Thursday, November 26, 2009

Death penalty revival?

Death penalty revival sought over Maguindanao massacre

MANILA, Philippines—The carnage in Maguindanao that killed at least 57 persons, including members of media, has revived calls for the restoration of death penalty on heinous crimes.

Manila Representative Bienvenido Abante called on his colleagues in the House of Representatives to begin discussions on pending proposals for the return of the death penalty.

“To restore death penalty is to preserve lives of innocent people,” Abante said at the Serye forum in Quezon City Thursday.

Abante, a pastor, said criminals like those who murdered the 57 persons in Maguindanao do not recognize laws when they commit crimes. He said the death penalty will “deter” them from committing more criminal acts...

In June 2006, President Gloria Macapagal-Arroyo signed the measure abolishing death penalty a few days before she left for the Vatican for a meeting with Pope Benedict XVI.

The issue has sharply divided the country between those who want to retain it and those who do not think it is a deterrent to criminality.

Whenever particularly sensational crimes are committed in this country, talks of reviving the death penalty are bound to resurface. The rationale is not entirely unfounded. My recent post elicited some well-informed arguments for and against imposing the death penalty. At this point, I would venture to suppose that capital punishment must be founded, if at all, on an impartial, extensive due process. Do we have such an extensive due process here in the Philippines where the playing field is level for the rich and the poor?
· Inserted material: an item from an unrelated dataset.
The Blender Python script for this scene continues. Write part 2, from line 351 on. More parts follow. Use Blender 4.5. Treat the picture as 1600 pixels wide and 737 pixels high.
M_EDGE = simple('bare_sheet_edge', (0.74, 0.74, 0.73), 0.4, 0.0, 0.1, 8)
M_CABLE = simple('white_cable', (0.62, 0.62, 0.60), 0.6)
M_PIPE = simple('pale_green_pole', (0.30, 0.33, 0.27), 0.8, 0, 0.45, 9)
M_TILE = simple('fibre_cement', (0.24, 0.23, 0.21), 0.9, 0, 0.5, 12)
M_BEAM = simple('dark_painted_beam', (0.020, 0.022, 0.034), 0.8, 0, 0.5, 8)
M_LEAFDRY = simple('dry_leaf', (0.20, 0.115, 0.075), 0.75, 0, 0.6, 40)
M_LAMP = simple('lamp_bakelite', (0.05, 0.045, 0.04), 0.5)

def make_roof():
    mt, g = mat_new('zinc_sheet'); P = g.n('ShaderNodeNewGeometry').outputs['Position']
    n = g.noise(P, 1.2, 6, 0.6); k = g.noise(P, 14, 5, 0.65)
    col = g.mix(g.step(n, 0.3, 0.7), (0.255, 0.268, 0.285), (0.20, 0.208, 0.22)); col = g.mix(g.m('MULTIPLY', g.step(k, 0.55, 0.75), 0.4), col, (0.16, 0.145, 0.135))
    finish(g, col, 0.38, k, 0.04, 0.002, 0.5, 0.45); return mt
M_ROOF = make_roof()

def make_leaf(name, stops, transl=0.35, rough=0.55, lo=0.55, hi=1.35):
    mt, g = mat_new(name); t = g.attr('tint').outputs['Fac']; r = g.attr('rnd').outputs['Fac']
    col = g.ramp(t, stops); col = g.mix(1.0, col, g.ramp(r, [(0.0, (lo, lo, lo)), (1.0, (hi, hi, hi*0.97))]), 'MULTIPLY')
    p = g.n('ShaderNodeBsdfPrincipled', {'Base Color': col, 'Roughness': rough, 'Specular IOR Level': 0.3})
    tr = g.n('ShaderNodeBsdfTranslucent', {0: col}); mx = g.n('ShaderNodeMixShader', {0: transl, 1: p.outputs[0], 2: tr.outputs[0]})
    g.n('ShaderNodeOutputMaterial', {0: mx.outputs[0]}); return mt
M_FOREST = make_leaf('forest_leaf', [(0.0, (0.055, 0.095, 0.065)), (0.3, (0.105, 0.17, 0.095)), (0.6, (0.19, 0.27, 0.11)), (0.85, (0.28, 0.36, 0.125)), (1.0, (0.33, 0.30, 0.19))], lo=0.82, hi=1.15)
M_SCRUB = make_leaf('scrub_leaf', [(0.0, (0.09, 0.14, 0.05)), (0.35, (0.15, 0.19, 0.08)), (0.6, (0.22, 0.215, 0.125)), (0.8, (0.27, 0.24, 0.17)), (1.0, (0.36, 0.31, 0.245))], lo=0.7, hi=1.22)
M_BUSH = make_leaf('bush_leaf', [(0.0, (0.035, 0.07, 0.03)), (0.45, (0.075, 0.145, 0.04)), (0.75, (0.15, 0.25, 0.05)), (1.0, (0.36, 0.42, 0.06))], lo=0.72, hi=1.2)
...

Before we pose the question, it might be appropriate to ask first if the current police system is similarly impartial and effective in the enforcement of existing laws.

In 1999 when the death penalty was still in place, about a thousand inmates were in New Bilibid Prison's death row.
According to this report, a survey of 425 death row inmates showed that most earned less than $6 a day when they were arrested. Three-quarters of them were farmers, truckers, laborers and so on. Few can afford the $30 that attorneys charge to attend the death sentence hearings. It is estimated that only 12%-15% of those charged in capital cases can afford private representation. So much so for an enforcement system and "extensive due process" which appears to be missing its blindfold.

A similar thread transpired in this blog earlier this year when the death penalty issue was similarly revived due to notorious drug traffickers. From there I will quote from my good friend

"But one thing is sure. When God created your life it wasn't a temporal event, it was a divine one. Could it be that the temporal act of killing represents a divine problem which requires a divine solution? As Yoda would say, how would you address a disturbance in the Force?"
The Catholic position on capital punishment allows room for legitimate diversity in opinion. To quote Pope Benedict XVI:

3. Not all moral issues have the same moral weight as abortion and euthanasia. For example, if a Catholic were to be at odds with the Holy Father on the application of capital punishment or on the decision to wage war, he would not for that reason be considered unworthy to present himself to receive Holy Communion. While the Church exhorts civil authorities to seek peace, not war, and to exercise discretion and mercy in imposing punishment on criminals, it may still be permissible to take up arms to repel an aggressor or to have recourse to capital punishment. There may be a legitimate diversity of opinion even among Catholics about waging war and applying the death penalty, but not however with regard to abortion and euthanasia.